_EXERCISE DETAILS_. Write out each line exactly as it stands, please.

= = = = = = =

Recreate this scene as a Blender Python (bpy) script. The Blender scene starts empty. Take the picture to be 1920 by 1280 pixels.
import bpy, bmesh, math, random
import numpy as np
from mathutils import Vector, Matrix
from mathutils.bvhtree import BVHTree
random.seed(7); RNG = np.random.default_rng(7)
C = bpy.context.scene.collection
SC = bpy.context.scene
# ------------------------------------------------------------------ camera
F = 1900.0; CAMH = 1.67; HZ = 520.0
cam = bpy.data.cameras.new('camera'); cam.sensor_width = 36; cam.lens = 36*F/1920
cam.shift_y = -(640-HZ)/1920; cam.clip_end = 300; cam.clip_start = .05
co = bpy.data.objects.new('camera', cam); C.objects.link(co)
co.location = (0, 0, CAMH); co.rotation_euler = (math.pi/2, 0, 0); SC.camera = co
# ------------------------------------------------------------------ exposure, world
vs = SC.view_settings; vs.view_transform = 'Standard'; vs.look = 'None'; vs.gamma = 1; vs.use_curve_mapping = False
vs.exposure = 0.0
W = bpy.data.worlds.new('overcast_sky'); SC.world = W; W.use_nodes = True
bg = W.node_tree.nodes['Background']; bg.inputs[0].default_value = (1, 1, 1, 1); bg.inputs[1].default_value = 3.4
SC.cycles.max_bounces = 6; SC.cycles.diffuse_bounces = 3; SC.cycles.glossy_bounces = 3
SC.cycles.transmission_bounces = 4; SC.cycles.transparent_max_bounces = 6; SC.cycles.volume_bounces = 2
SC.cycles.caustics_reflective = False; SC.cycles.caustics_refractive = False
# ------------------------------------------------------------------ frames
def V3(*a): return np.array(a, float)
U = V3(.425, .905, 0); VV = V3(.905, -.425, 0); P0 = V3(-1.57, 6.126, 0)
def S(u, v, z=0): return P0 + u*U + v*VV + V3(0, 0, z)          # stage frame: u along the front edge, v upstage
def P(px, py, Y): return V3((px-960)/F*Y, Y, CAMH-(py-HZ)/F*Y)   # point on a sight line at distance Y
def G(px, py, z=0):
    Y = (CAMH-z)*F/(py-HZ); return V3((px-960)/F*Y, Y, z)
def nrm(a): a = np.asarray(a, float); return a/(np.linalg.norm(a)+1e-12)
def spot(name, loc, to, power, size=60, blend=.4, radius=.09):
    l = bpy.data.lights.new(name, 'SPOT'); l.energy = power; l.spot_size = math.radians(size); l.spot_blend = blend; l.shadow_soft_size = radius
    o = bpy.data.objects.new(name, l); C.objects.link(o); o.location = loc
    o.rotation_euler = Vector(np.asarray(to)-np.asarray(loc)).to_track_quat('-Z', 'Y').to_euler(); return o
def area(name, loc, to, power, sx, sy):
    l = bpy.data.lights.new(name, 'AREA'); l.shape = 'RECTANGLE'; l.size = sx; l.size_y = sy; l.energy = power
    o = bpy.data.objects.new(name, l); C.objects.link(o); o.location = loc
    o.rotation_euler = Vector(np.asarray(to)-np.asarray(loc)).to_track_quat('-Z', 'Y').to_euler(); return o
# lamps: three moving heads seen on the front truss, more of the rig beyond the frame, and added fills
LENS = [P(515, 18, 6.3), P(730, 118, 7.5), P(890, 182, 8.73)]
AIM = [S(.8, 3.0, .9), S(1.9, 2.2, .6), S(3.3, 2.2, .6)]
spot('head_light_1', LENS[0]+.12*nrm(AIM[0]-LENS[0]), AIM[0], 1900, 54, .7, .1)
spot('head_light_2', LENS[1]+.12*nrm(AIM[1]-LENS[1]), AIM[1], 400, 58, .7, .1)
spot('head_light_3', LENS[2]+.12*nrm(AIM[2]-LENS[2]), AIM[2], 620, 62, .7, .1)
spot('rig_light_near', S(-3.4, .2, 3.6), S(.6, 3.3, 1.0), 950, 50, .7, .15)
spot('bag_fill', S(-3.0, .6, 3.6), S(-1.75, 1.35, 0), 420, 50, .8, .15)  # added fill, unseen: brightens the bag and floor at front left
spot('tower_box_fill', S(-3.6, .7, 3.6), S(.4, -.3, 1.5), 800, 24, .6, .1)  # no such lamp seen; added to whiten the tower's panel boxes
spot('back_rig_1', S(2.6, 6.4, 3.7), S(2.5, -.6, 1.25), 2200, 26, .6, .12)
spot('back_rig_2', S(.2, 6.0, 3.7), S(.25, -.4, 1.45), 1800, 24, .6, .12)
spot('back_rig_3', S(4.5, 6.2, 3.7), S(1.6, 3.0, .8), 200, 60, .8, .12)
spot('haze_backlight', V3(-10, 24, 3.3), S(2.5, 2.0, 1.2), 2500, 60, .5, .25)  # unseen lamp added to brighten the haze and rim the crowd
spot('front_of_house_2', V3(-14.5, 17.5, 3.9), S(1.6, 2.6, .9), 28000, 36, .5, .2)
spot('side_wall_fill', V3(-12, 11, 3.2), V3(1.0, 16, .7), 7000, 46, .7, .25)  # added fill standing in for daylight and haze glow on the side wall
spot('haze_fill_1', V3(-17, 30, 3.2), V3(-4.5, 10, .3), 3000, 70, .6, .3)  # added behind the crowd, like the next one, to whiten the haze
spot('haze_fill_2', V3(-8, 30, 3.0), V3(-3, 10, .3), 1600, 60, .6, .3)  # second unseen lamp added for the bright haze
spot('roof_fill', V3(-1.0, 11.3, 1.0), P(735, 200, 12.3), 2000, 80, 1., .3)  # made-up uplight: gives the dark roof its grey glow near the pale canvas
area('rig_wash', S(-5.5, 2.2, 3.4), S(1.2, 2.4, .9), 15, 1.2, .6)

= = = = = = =

_OUTPUT BELOW_.
Recreate this scene as a Blender Python (bpy) script. The Blender scene starts empty. Take the picture to be 1920 by 1280 pixels.
import bpy, bmesh, math, random
import numpy as np
from mathutils import Vector, Matrix
from mathutils.bvhtree import BVHTree
random.seed(7); RNG = np.random.default_rng(7)
C = bpy.context.scene.collection
SC = bpy.context.scene
# ------------------------------------------------------------------ camera
F = 1900.0; CAMH = 1.67; HZ = 520.0
cam = bpy.data.cameras.new('camera'); cam.sensor_width = 36; cam.lens = 36*F/1920
cam.shift_y = -(640-HZ)/1920; cam.clip_end = 300; cam.clip_start = .05
co = bpy.data.objects.new('camera', cam); C.objects.link(co)
co.location = (0, 0, CAMH); co.rotation_euler = (math.pi/2, 0, 0); SC.camera = co
# ------------------------------------------------------------------ exposure, world
vs = SC.view_settings; vs.view_transform = 'Standard'; vs.look = 'None'; vs.gamma = 1; vs.use_curve_mapping = False
vs.exposure = 0.0
W = bpy.data.worlds.new('overcast_sky'); SC.world = W; W.use_nodes = True
bg = W.node_tree.nodes['Background']; bg.inputs[0].default_value = (1, 1, 1, 1); bg.inputs[1].default_value = 3.4
SC.cycles.max_bounces = 6; SC.cycles.diffuse_bounces = 3; SC.cycles.glossy_bounces = 3
SC.cycles.transmission_bounces = 4; SC.cycles.transparent_max_bounces = 6; SC.cycles.volume_bounces = 2
SC.cycles.caustics_reflective = False; SC.cycles.caustics_refractive = False
# ------------------------------------------------------------------ frames
def V3(*a): return np.array(a, float)
U = V3(.425, .905, 0); VV = V3(.905, -.425, 0); P0 = V3(-1.57, 6.126, 0)
def S(u, v, z=0): return P0 + u*U + v*VV + V3(0, 0, z)          # stage frame: u along the front edge, v upstage
def P(px, py, Y): return V3((px-960)/F*Y, Y, CAMH-(py-HZ)/F*Y)   # point on a sight line at distance Y
def G(px, py, z=0):
    Y = (CAMH-z)*F/(py-HZ); return V3((px-960)/F*Y, Y, z)
def nrm(a): a = np.asarray(a, float); return a/(np.linalg.norm(a)+1e-12)
def spot(name, loc, to, power, size=60, blend=.4, radius=.09):
    l = bpy.data.lights.new(name, 'SPOT'); l.energy = power; l.spot_size = math.radians(size); l.spot_blend = blend; l.shadow_soft_size = radius
    o = bpy.data.objects.new(name, l); C.objects.link(o); o.location = loc
    o.rotation_euler = Vector(np.asarray(to)-np.asarray(loc)).to_track_quat('-Z', 'Y').to_euler(); return o
def area(name, loc, to, power, sx, sy):
    l = bpy.data.lights.new(name, 'AREA'); l.shape = 'RECTANGLE'; l.size = sx; l.size_y = sy; l.energy = power
    o = bpy.data.objects.new(name, l); C.objects.link(o); o.location = loc
    o.rotation_euler = Vector(np.asarray(to)-np.asarray(loc)).to_track_quat('-Z', 'Y').to_euler(); return o
# lamps: three moving heads seen on the front truss, more of the rig beyond the frame, and added fills
LENS = [P(515, 18, 6.3), P(730, 118, 7.5), P(890, 182, 8.73)]
AIM = [S(.8, 3.0, .9), S(1.9, 2.2, .6), S(3.3, 2.2, .6)]
spot('head_light_1', LENS[0]+.12*nrm(AIM[0]-LENS[0]), AIM[0], 1900, 54, .7, .1)
spot('head_light_2', LENS[1]+.12*nrm(AIM[1]-LENS[1]), AIM[1], 400, 58, .7, .1)
spot('head_light_3', LENS[2]+.12*nrm(AIM[2]-LENS[2]), AIM[2], 620, 62, .7, .1)
spot('rig_light_near', S(-3.4, .2, 3.6), S(.6, 3.3, 1.0), 950, 50, .7, .15)
spot('bag_fill', S(-3.0, .6, 3.6), S(-1.75, 1.35, 0), 420, 50, .8, .15)  # added fill, unseen: brightens the bag and floor at front left
spot('tower_box_fill', S(-3.6, .7, 3.6), S(.4, -.3, 1.5), 800, 24, .6, .1)  # no such lamp seen; added to whiten the tower's panel boxes
spot('back_rig_1', S(2.6, 6.4, 3.7), S(2.5, -.6, 1.25), 2200, 26, .6, .12)
spot('back_rig_2', S(.2, 6.0, 3.7), S(.25, -.4, 1.45), 1800, 24, .6, .12)
spot('back_rig_3', S(4.5, 6.2, 3.7), S(1.6, 3.0, .8), 200, 60, .8, .12)
spot('haze_backlight', V3(-10, 24, 3.3), S(2.5, 2.0, 1.2), 2500, 60, .5, .25)  # unseen lamp added to brighten the haze and rim the crowd
spot('front_of_house_2', V3(-14.5, 17.5, 3.9), S(1.6, 2.6, .9), 28000, 36, .5, .2)
spot('side_wall_fill', V3(-12, 11, 3.2), V3(1.0, 16, .7), 7000, 46, .7, .25)  # added fill standing in for daylight and haze glow on the side wall
spot('haze_fill_1', V3(-17, 30, 3.2), V3(-4.5, 10, .3), 3000, 70, .6, .3)  # added behind the crowd, like the next one, to whiten the haze
spot('haze_fill_2', V3(-8, 30, 3.0), V3(-3, 10, .3), 1600, 60, .6, .3)  # second unseen lamp added for the bright haze
spot('roof_fill', V3(-1.0, 11.3, 1.0), P(735, 200, 12.3), 2000, 80, 1., .3)  # made-up uplight: gives the dark roof its grey glow near the pale canvas
area('rig_wash', S(-5.5, 2.2, 3.4), S(1.2, 2.4, .9), 15, 1.2, .6)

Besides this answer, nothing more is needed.